En 2007, l’aventure L’Usine prend fin et Sidi Bemol se consacre pleinement à CSB Productions, un label qu’il avait créé, en 2004. Une nouvelle période commence, celle de l’expérimentation tous azimuts. Avec la complicité du poète kabyle Ameziane Kezzar, Hocine Boukella revisite des chants marins glanés aux quatre coins du globe pour les adapter en kabyle. Deux albums Izlan Ibahriyen (ou Chants marins kabyles) sont publiés : vol. I (2007) et vol. II (2012). En 2010, il retourne sur les terres de la musique celtique qu’il avait déjà explorées avec Thalweg dix ans plus tôt et qu’il mixe joyeusement avec les airs kabyles, chaâbis et chaouis dans un album hommage aux trois villes qui l’ont nourri culturellement : Paris Alger Bouzeguène, la troisième étant la ville d’origine de ses parents en Kabylie. En 2014, il réunit des jeunes jazzmen avec des musiciens gitans du Rajasthan pour enregistrer l’album Afya. En 2017, il crée au Théâtre Antoine Vitez, un conte musical intitulé L’Odyssée de Fulay, spectacle à mi-chemin entre théâtre et concert, mis en scène par Ken Higelin.

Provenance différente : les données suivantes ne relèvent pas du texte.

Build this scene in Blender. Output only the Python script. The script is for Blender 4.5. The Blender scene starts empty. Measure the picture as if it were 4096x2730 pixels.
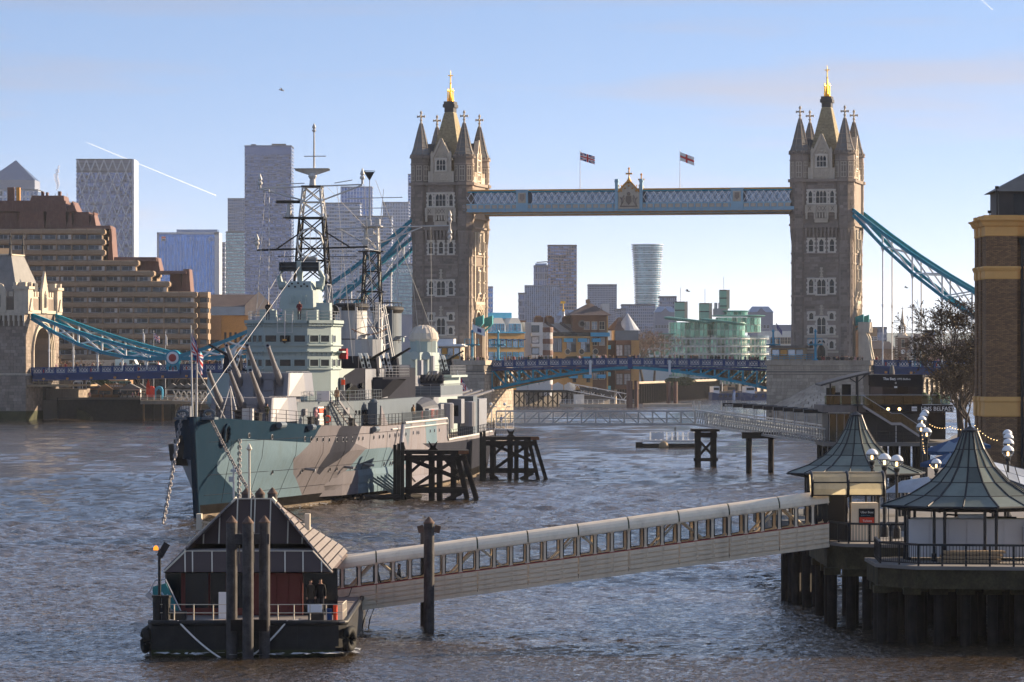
import bpy,bmesh,math,random
import numpy as np
from mathutils import Vector,Matrix
random.seed(7)
R=math.radians
F,HC,HY=16300.0,13.2,1445.0
def at(px,py,Y):
    return Vector(((px-2048)/F*Y,Y,HC-(py-HY)/F*Y))
def zat(py,Y):return HC-(py-HY)/F*Y
def xat(px,Y):return (px-2048)/F*Y
SC=bpy.context.scene
COL=SC.collection
# ------------------------------------------------------------------ camera, sky, sun, exposure
cam=bpy.data.objects.new('camera',bpy.data.cameras.new('camera'));COL.objects.link(cam)
cam.location=(0,0,HC);cam.rotation_euler=(R(90),0,0)
cam.data.sensor_width=36;cam.data.lens=F/4096*36;cam.data.shift_y=80/4096
cam.data.clip_start=1;cam.data.clip_end=40000
SC.camera=cam
SUN_AZ,SUN_EL=R(63),R(18);SKY_LOW,SKY_TOP,HAZE=.045,1.05,.000036
w=bpy.data.worlds.new('World');SC.world=w;w.use_nodes=True
nt=w.node_tree;nt.nodes.clear()
def N(t,**k):
    n=nt.nodes.new(t)
    for a,b in k.items():setattr(n,a,b)
    return n
out=N('ShaderNodeOutputWorld');bg=N('ShaderNodeBackground');bg.inputs[1].default_value=0.103
sky=N('ShaderNodeTexSky',sky_type='NISHITA',sun_disc=False,sun_elevation=SUN_EL,sun_rotation=SUN_AZ,air_density=1.0,dust_density=0.3,ozone_density=3.0,altitude=0)
tc=N('ShaderNodeTexCoord')
sx=N('ShaderNodeSeparateXYZ');nt.links.new(tc.outputs['Generated'],sx.inputs[0])
def mth(op,a,b=None):
    n=N('ShaderNodeMath',operation=op)
    for i,v in enumerate((a,b)):
        if v is None:continue
        if isinstance(v,(int,float)):n.inputs[i].default_value=v
        else:nt.links.new(v,n.inputs[i])
    return n.outputs[0]
hz_=mth('MULTIPLY',mth('SUBTRACT',1.0,mth('EXPONENT',mth('MULTIPLY',mth('MAXIMUM',sx.outputs[2],0.0),-6.5))),SKY_TOP)
hx=N('ShaderNodeCombineXYZ');nt.links.new(sx.outputs[0],hx.inputs[0]);nt.links.new(sx.outputs[1],hx.inputs[1])
hn=N('ShaderNodeVectorMath',operation='NORMALIZE');nt.links.new(hx.outputs[0],hn.inputs[0])
hv=N('ShaderNodeCombineXYZ');nt.links.new(mth('ADD',hz_,SKY_LOW),hv.inputs[2])
nrm=N('ShaderNodeVectorMath',operation='ADD');nt.links.new(hn.outputs[0],nrm.inputs[0]);nt.links.new(hv.outputs[0],nrm.inputs[1])
nr2=N('ShaderNodeVectorMath',operation='NORMALIZE');nt.links.new(nrm.outputs[0],nr2.inputs[0]);nt.links.new(nr2.outputs[0],sky.inputs[0])
mp2=N('ShaderNodeMapping');mp2.inputs['Scale'].default_value=(3.2,3.2,30);mp2.inputs['Rotation'].default_value=(0,R(4),0);nt.links.new(tc.outputs['Generated'],mp2.inputs[0])
no=N('ShaderNodeTexNoise');no.inputs['Scale'].default_value=1.7;no.inputs['Detail'].default_value=7;no.inputs['Roughness'].default_value=.55;nt.links.new(mp2.outputs[0],no.inputs[0])
rp=N('ShaderNodeValToRGB');rp.color_ramp.elements[0].position=.40;rp.color_ramp.elements[1].position=.68;nt.links.new(no.outputs[0],rp.inputs[0])
bw=N('ShaderNodeRGBToBW');nt.links.new(sky.outputs[0],bw.inputs[0])
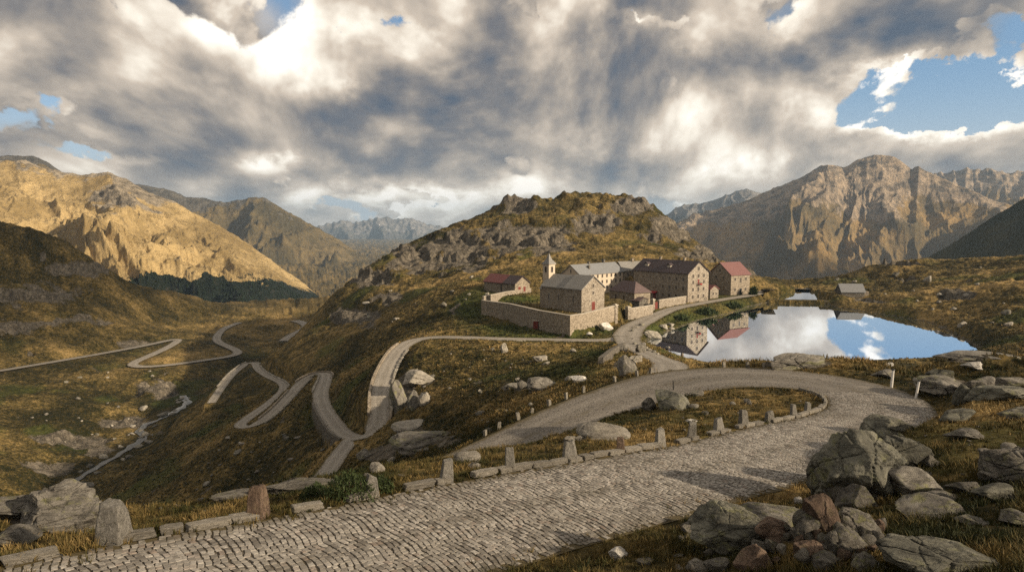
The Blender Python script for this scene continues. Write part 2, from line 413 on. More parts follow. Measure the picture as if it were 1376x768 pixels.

Son dernier album en date Chouf ! (2020), dont le titre signifie « regarde » en arabe dialectal, est dédié à la révolution du sourire, le Hirak, et à la jeunesse algérienne. Sidi Bemol retourne à ses premières amours : les rythmiques traditionnelles colorées de blues et de rock. Actuellement, il prépare un nouvel album Guellal Montréal, à paraître fin 2024. Par ailleurs, Hocine Boukella n’a jamais cessé son travail de dessinateur. Il a publié plusieurs recueils de dessins et ses œuvres sont visibles sur son blog : Le Zembrek.